_WHAT TO PRODUCE_:
Among the lines below, list those containing the string "from".

═════ MATERIALS PROVIDED ═════

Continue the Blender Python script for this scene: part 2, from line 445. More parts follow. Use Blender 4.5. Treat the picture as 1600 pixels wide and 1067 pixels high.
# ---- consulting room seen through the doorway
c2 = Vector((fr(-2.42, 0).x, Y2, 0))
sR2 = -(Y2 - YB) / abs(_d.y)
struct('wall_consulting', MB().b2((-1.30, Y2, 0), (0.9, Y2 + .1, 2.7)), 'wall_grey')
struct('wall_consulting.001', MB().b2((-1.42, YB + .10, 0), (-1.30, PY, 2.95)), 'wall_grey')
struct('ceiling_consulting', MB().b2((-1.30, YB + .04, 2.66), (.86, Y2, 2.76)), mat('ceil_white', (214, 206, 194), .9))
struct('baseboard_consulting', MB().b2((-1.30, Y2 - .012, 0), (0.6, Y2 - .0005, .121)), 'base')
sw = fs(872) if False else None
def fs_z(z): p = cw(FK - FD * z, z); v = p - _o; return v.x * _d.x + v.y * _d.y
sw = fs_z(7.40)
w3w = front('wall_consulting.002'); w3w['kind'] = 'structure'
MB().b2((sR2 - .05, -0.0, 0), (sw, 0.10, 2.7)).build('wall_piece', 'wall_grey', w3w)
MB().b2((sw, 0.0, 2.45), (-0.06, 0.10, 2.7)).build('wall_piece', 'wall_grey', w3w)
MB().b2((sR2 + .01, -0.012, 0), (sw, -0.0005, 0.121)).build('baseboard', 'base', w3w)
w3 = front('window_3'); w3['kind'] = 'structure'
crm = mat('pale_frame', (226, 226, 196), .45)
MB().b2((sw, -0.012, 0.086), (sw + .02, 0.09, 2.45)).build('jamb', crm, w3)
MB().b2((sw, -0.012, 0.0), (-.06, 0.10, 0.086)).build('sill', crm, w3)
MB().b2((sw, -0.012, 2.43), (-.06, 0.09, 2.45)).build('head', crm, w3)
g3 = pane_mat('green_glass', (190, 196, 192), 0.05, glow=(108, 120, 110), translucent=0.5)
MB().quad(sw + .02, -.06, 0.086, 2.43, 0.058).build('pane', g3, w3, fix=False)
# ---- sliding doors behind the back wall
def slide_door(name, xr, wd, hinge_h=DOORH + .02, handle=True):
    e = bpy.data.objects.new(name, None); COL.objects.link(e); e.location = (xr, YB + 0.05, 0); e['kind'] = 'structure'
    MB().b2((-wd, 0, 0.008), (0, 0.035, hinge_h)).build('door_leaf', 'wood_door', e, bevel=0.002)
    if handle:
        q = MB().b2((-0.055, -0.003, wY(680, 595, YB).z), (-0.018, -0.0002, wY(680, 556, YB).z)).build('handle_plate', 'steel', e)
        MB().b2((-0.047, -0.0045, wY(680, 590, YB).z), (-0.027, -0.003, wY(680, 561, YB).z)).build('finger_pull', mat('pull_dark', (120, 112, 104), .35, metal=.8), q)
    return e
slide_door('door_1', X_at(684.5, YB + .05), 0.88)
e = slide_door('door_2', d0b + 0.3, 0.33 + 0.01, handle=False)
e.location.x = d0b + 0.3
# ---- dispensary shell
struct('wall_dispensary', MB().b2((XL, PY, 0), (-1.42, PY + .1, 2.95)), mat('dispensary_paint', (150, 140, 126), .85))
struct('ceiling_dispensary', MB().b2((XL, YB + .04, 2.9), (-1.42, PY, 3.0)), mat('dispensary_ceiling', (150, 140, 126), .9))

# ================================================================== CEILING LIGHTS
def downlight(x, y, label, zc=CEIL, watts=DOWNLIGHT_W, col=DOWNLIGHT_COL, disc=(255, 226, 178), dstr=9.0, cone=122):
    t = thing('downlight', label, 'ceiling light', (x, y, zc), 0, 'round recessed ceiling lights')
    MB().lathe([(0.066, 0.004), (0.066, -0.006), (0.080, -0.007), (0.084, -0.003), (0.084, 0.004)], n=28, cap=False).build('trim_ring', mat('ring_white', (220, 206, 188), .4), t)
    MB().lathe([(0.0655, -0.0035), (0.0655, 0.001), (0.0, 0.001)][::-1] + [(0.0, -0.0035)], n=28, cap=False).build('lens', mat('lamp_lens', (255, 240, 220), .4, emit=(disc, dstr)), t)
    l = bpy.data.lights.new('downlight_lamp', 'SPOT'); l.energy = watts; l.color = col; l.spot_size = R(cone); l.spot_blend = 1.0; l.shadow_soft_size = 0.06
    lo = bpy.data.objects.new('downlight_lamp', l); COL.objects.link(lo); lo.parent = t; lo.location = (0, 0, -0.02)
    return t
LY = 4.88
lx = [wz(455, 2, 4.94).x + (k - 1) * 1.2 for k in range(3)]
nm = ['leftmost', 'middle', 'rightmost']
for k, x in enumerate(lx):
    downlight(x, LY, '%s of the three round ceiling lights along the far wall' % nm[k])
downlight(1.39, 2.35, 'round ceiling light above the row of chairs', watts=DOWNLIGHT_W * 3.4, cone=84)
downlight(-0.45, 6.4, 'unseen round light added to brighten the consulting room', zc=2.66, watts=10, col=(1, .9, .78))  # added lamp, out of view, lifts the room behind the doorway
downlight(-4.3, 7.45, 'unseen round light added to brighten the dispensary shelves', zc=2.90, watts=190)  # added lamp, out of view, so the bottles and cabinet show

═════
═════ MATERIALS PROVIDED ═════

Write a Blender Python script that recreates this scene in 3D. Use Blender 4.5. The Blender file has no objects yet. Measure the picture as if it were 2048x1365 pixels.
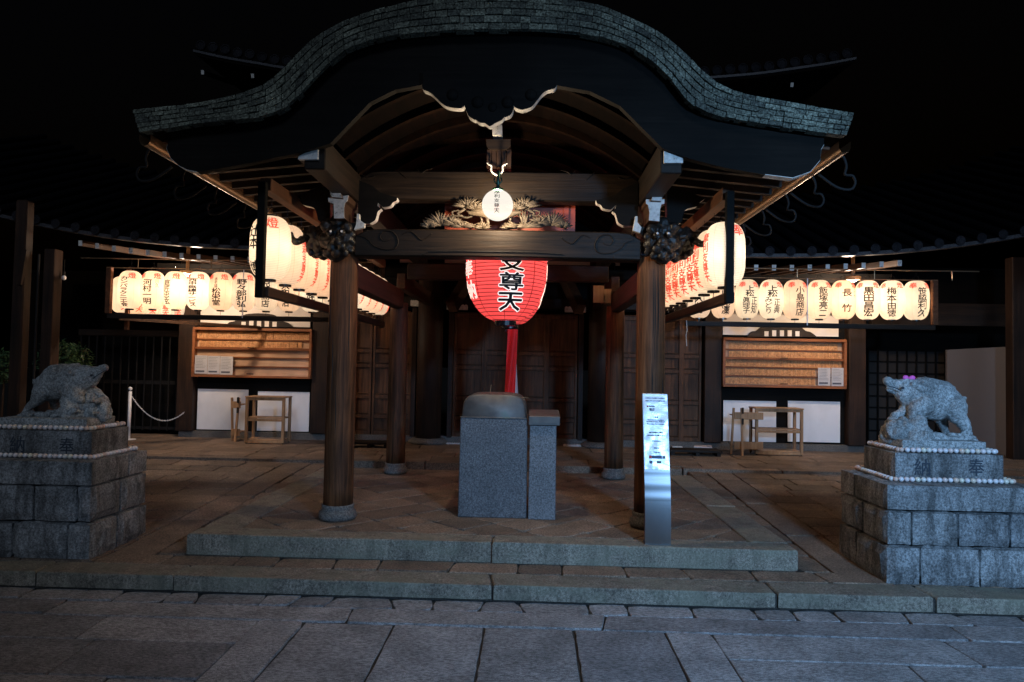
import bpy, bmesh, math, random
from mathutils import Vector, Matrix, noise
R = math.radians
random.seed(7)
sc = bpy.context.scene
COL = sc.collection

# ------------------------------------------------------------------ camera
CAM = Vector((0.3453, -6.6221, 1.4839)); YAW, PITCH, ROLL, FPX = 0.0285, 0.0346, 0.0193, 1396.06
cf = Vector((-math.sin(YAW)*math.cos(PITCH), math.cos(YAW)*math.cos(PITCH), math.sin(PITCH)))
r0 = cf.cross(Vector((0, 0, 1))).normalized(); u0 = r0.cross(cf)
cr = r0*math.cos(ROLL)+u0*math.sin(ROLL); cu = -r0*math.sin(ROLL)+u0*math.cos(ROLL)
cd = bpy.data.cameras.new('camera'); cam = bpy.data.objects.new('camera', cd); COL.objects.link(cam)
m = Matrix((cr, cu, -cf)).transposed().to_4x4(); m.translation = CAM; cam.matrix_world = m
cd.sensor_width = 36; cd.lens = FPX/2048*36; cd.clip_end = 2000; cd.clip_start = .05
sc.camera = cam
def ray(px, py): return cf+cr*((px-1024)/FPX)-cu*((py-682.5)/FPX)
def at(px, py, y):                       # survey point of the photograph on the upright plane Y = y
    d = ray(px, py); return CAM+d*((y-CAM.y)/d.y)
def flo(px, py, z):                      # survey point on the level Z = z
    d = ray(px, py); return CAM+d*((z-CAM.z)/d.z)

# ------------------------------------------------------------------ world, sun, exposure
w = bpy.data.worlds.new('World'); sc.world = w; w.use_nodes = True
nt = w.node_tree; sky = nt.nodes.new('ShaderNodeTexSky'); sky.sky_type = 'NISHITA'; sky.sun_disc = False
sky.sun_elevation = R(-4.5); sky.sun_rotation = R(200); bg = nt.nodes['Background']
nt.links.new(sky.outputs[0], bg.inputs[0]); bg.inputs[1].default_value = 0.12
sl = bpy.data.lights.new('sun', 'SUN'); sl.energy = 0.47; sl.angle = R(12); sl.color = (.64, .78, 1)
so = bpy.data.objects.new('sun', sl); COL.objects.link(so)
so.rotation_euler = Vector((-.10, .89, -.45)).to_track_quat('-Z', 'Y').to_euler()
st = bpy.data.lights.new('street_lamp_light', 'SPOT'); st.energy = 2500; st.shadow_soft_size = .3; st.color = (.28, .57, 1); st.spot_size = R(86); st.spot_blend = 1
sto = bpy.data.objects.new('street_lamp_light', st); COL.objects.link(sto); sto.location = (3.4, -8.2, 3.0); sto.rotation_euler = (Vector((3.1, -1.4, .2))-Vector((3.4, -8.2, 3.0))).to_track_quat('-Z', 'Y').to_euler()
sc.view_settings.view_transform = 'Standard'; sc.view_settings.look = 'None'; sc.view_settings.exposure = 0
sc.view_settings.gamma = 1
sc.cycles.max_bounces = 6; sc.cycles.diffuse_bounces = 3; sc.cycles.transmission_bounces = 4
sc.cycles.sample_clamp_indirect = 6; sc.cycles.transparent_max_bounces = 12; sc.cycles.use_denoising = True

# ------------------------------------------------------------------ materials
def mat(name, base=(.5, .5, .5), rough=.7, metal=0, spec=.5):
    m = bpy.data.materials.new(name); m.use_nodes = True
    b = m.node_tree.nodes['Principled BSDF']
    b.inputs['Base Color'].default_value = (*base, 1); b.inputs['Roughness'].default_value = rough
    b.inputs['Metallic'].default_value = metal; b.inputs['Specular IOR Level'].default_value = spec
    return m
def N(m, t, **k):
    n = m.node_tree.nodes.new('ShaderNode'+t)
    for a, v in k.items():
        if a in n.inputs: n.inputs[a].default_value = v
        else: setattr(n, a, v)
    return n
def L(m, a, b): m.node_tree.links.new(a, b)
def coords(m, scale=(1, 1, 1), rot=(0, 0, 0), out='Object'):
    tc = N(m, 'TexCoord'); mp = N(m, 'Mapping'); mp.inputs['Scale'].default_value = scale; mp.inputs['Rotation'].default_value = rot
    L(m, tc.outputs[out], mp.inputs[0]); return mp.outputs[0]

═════

_TASK RESULT_:
Continue the Blender Python script for this scene: part 2, from line 445. More parts follow. Use Blender 4.5. Treat the picture as 1600 pixels wide and 1067 pixels high.
from mathutils import Vector, Matrix, noise